Battle brewing over Valley Forge museum

Critics voice concerns over nonhistoric extras.

Posted: June 29, 2007

Another battle is brewing over the future of private, undeveloped land inside Valley Forge National Historical Park.

This one has the proposed American Revolution Center taking hits from the National Park Service, the National Parks Conservation Association, and the Sierra Club.

The fight erupted over what opponents consider the center's overly ambitious plans for the museum and other facilities on private land within the congressionally designated boundaries of the park.

The critics support construction of the 130,000-square-foot museum, the first commemorating the Revolutionary War. It is expected to house about 15,000 rare documents, artifacts, weapons and other materials.

But the nonhistoric extras raise concerns: a 3.5-story hotel and conference center, with restaurant and liquor license; a 99-bed dormitory; a campground; an ATM, and a day-care center for visitors and employees.

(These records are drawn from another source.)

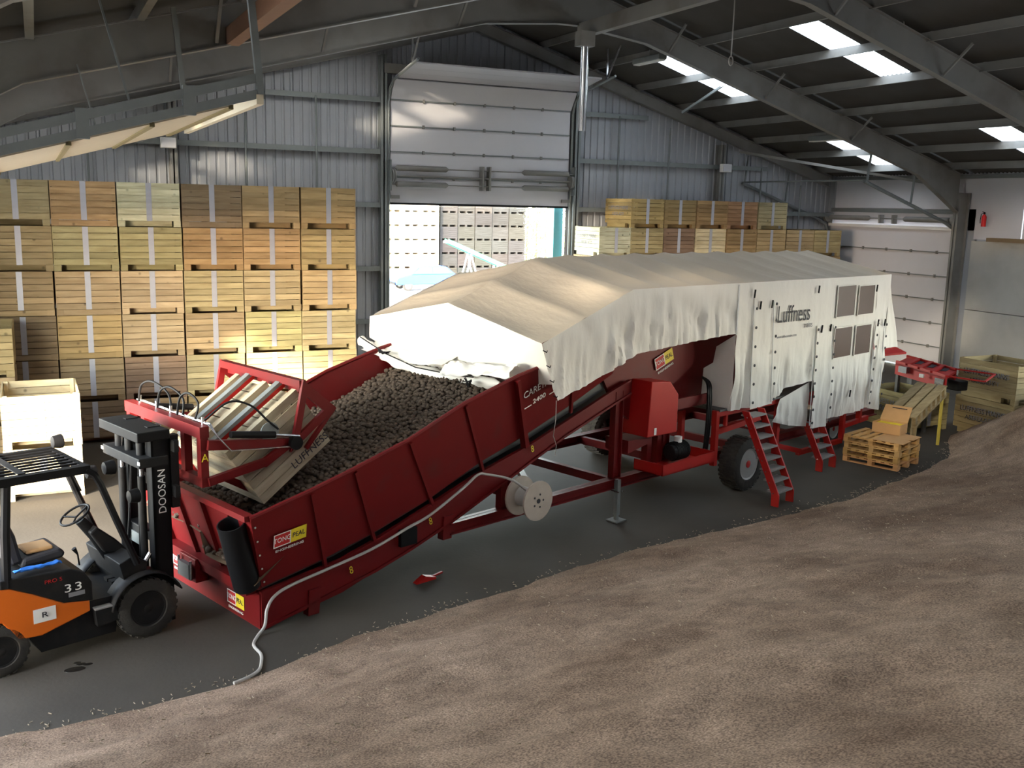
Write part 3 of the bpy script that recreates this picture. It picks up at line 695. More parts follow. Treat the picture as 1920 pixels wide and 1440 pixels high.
# ------------------------------------------------------------------ red potato grading line (hopper, elevator, chassis)
TH = math.radians(19)
mc = empty('potato_grader', (2.21, 11.56, 0), TH)
tag(mc, 'long red potato grading machine with feed hopper, half under the white cover', 'machine')
RED, RB = M['red'], M['redbright']
TOPP = [(-.3, 1.55), (.52, 1.73), (1.16, 1.89), (2.03, 2.13), (3.0, 2.5), (4.05, 2.78), (5.2, 3.0), (6.5, 3.3)]
BOTP = [(0, .55), (.89, .70), (1.65, .87), (2.64, 1.16), (3.58, 1.52), (4.53, 1.80), (5.5, 2.13), (6.5, 2.52)]
def sidept(i, t, near, off=0.):
    (at, zt), (ab, zb) = TOPP[i], BOTP[i]
    b = -.3 * t - off
    return (ab + (at - ab) * t, b if near else 2.7 - b, zb + (zt - zb) * t)
for near in (True, False):
    for i in range(7):
        P = [sidept(i, 0, near), sidept(i + 1, 0, near), sidept(i + 1, 1, near), sidept(i, 1, near)]
        MB().prism(P, (0, -.03 if near else .03, 0)).build('hopper_panel', RED, mc)
    for i in range(1, 7):
        if i == 5:
            sh = Vector((-.15, 0, 0)); sp_ = lambda t: tuple(Vector(sidept(i, t, near, .02)) + sh)
            MB().prism([sp_(-.22), sp_(.93), tuple(Vector(sp_(.93)) + Vector((.05, 0, .02))), tuple(Vector(sp_(-.22)) + Vector((.08, 0, .03)))], (0, -.11 if near else .11, 0)).build('hopper_rib', RED, mc)
        else: bar('hopper_rib', RED, sidept(i, -.16, near, .035), sidept(i, .97, near, .035), .045, .05, mc, up=(0, 1, 0))
    tube('hopper_rim', RED, [sidept(i, 1.0, near, .01) for i in range(8)], .032, mc, 8)
# front end of the hopper: leaning panel with ribs, base beam, bracket
fe = lambda b, t: (0 - .3 * t, b, .55 + 1.0 * t)
MB().prism([fe(-.0, 0), fe(2.7, 0), fe(3.0, 1), fe(-.3, 1)], (.03, 0, 0)).build('hopper_end_panel', RED, mc)
for b in (.28, .95, 1.62, 2.3):
    bar('hopper_rib', RED, fe(b - .07, -.02), fe(b - .07 - .04 * (1.35 - b), .98), .06, .10, mc, up=(-1, 0, 0))
bar('hopper_rim', RED, fe(-.3, 1.0), fe(3.0, 1.0), .12, .07, mc)
bar('hopper_sill', RED, (-.08, -.02, .56), (-.08, 2.72, .56), .16, .06, mc)
box('base_beam', RED, -.02, 0, .0, .16, 2.7, .45, mc, bevel=.008)
box('base_step', RED, -.14, .1, .44, 0, 2.6, .54, mc)
brk = box('towing_bracket', RED, -.2, 1.28, .26, -.02, 1.72, .58, mc, bevel=.01)
box('jaw', M['steeldark'], -.26, 1.36, .3, -.19, 1.64, .5, brk)
for b in (1.33, 1.67): tube('pin', M['chrome'], [(-.24, b, .3), (-.24, b, .56)], .018, brk, 8)
MB().box(-.12, .12, .46, -.02, .36, .56).build('lug', RED, mc)
# black bin tube strapped to the near front corner
tb = MB(); tb.lathe([(.15, 0), (.165, 0), (.165, .92), (.15, .92), (.14, .9), (.14, .02)], (-.14, .07, .58), (-.3, -.14, 1), 22, True); tb.build('black_sleeve', M['black'], mc, True)
for k in range(5):
    p = Vector(sidept(0, .08 + .2 * k, True, .036)); MB().lathe([(0, 0), (.014, 0), (.014, .012), (0, .012)], p + Vector((.035, 0, 0)), (0, -1, 0), 6).build('bolt', M['chrome'], mc)
# lower side beams following the elevator
BEB = [(0, 0), (.65, .09), (1.18, .17), (1.7, .32), (2.3, .48), (3.0, .70), (4.0, 1.08), (4.6, 1.32), (5.4, 1.62), (6.6, 2.0), (7.0, 2.12)]
BET = [(7.0, 2.36), (6.6, 2.25), (5.9, 2.02), (4.69, 1.63), (3.54, 1.34), (2.54, 1.02), (1.68, .75), (1.17, .62), (0, .48)]
for b0, off in ((-.02, .06), (2.66, .06)):
    MB().prism([(a, b0, z) for a, z in BEB + BET], (0, off, 0)).build('elevator_beam', RED, mc)
    bb = b0 - .03 if b0 < 1 else b0 + .06
    for (pa, pb) in zip(BEB[1:-1], BEB[2:]): pass
    MB().prism([(a, bb, z) for a, z in BEB[:1] + BEB[3:]] + [(a, bb, z + .035) for a, z in (BEB[:1] + BEB[3:])[::-1]], (0, .05, 0)).build('beam_flange', RED, mc)
for b0 in (.16, 2.5):
    MB().prism([(a, b0, z) for a, z in BET[::-1]] + [(a, b0, z + .06) for a, z in BOTP[::-1]], (0, .03, 0)).build('gap_shade_plate', M['steeldark'], mc)  # dark plate: shade of the recess above the beam put into its colour
MB().prism([(a, .05, z + .02) for a, z in BOTP] + [(a, .05, z - .06) for a, z in BOTP[::-1]], (0, 2.6, 0)).build('elevator_belt', M['belt'], mc)
MB().prism([(a, .05, z + .12) for a, z in BEB] + [(a, .05, z + .08) for a, z in BEB[::-1]], (0, 2.6, 0)).build('added_shade_plate', M['steeldark'], mc)  # added dark plate, closes the gap and shades the floor below
for (a, z) in ((.72, .0), (2.95, .5)):
    MB().prism([(a - .08, -.05, z), (a + .08, -.05, z), (a + .12, -.05, z + .34), (a - .06, -.05, z + .34)], (0, .12, 0)).build('foot_plate', RED, mc)
box('sensor_box', M['black'], 2.1, -.08, .58, 2.38, .0, .82, mc)
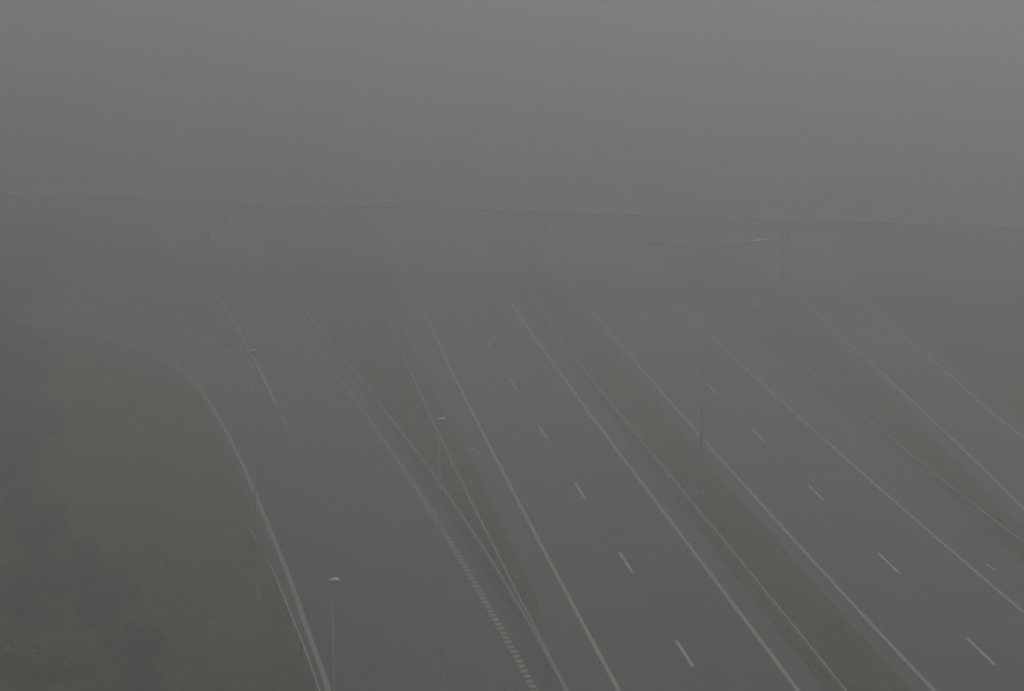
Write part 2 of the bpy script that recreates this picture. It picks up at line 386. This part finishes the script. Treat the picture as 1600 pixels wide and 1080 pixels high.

It is all intended to create a "destination" for tourists and scholars, Thomas M. Daly, president and CEO of the center, told Lower Providence planners Wednesday night. "We want to give people an opportunity to hold conferences and stay overnight." The proposed amenities are also aimed at helping the center accomplish its educational mission.

Park Superintendent Mike Caldwell wasn't impressed.

"ATMs, campgrounds, conference centers, hotels - they are all utterly unrelated to the museum," he said. "There are other commercial areas where they can go. There is only one Valley Forge."

The critics won this round. The planning commission voted against the ordinance that would have cleared the way for the project. The next stop is the township supervisors.

This is not the first time the same parties have squared off over a development proposal on the park's north side. In 2001, Toll Bros. Inc. proposed building 62 luxury homes within the park's boundary, generating outrage across the country.

Three years later, the park service quietly bought the land from Toll for $8.5 million.

The Wednesday night meeting was the first chance the public had to see the museum's plans, and many were not happy with what they heard.

Resident Albert Dilworth asked why the center, a nonprofit organization, needed commercial zoning. "It sounds like a profit organization to me," he said.

The facilities would be located on the park's northern side, on 78 acres along Pawlings Road in Lower Providence Township, next to St. Gabriel's Hall. Funding for the $150 million project has been pledged from the state, county and private sources.

The center has a contract with the Philadelphia Archdiocese to buy the land, a step it took after it was unable to come to an agreement with the park service to build the museum near the Welcome Center.

Historians say the commissary for the 1777-1778 winter encampment at Valley Forge was located on the north side, which includes this site. It was also the staging area for the departure of the Continental Army in June 1778.

But the land has never undergone a thorough archaeological analysis, say park officials, and the proposed construction could prevent that, leading to "devastating effects" on the historic property.

The National Parks Conservation Association said it found the plans "deeply troubling." And Richard Wolf, representing the Sierra Club, said the land was "sacred ground" and suggested the museum be built inside the historic Walnut Hill barn nearby. He also called for a "grace period" to give the park service time to buy the land.

Lower Providence supervisors will hold a public hearing on the proposed ordinance on July 19 at the township building.